From pandit to pundit, and all the problems along the way

We are currently in the midst of a transformation of what a pandit is. Its definition is a “respected scholar,” but I personally have very little respect for most of them. In the ’30s, the “punditry” was a small, select group of intellectual white men who discussed the major problems of the day. Back then, though, this country was isolationist, so very few of them supported taking any action against Nazi Germany as it began its blitzkrieg of Europe.

 

In the ’70s, we started to see a more ethnically and socially diverse group of people enter the punditry. After Vietnam, many anti-establishment voices started to make the airwaves, like Huey Newton from the Black Panthers or Betty Friedan from the Feminist Movement. They were witty and hard-hitting, holding nothing back.
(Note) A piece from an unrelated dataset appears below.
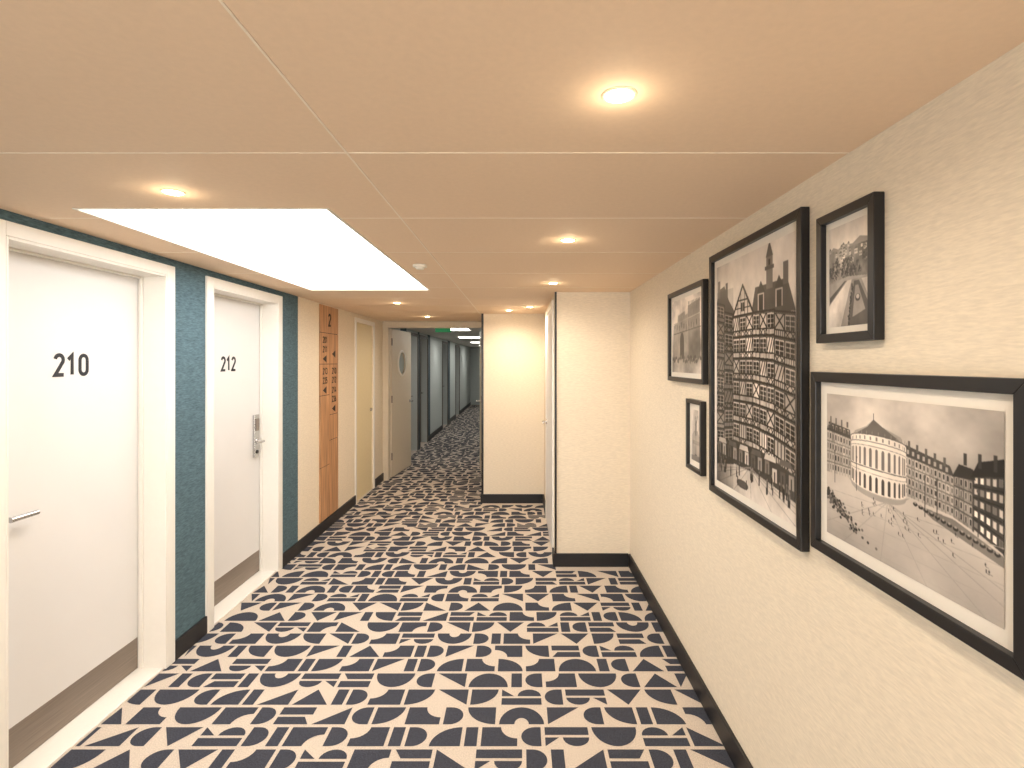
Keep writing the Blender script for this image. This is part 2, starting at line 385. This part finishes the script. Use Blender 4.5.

We have now entered an era where everyone has a voice, and with our current media structure propped up by corporations, only certain people, depending on their political leanings or how much money they will make a corporations’ stockholders, get to speak. Most of these so-called pundits don’t have their own ideas. Some get paid to report their version of “truth”, like the retired senior officers who took money from the Pentagon to travel around the country preaching support for the Iraq War. These officers never said they were being paid by the government – in fact, some said “in my opinion,” or “I’ve thought long and hard about this, but I feel we must support this war…” You get the drift.

 

Also, today’s punditry are also the journalists who host the many television news shows. Most announcers at FOX News are given the opportunity to provide any opinions they (and their owner) thinks are important when covering the news. Sometimes, they are blatant, like when they interviewed a soldier in Iraq and finished up the broadcast telling that soldier that America was so proud of him for bringing democracy to the Iraqi people and that the liberals in Congress wouldn’t deny funding to the troops. I about fell out of my chair when I heard that – this wasn’t the interviewee saying it, but the interviewer! Fair and objective?

 

So, if the pundits aren’t even telling the truth and the journalists have lost their objectivity, who do we turn to for the truth? Bloggers, or the new 5thestate. As Jamais Cascio said, “The only journalists…who should be nervous about the rise of citizen media are those journalists whose work can’t stand scrutiny.” (Stefenac, 101) Blogs can be the first (or second, third and fourth) lines of defense, and can bring stories that traditional media outlets passed over that have been dead for days, months or years back into the blogosphere light.

 

Discussion Questions:

1. Why should we care that pundits may be getting paid from certain agencies or corporations? How different are these pundits from Public Relations specialists being interviewed by the media, since both are selling a product or an idea for the people to buy off on?

 

2. If blogs are the 5th Estate, what are some ways they can fight through the gatekeepers and expose corruption and subjectivity in the media?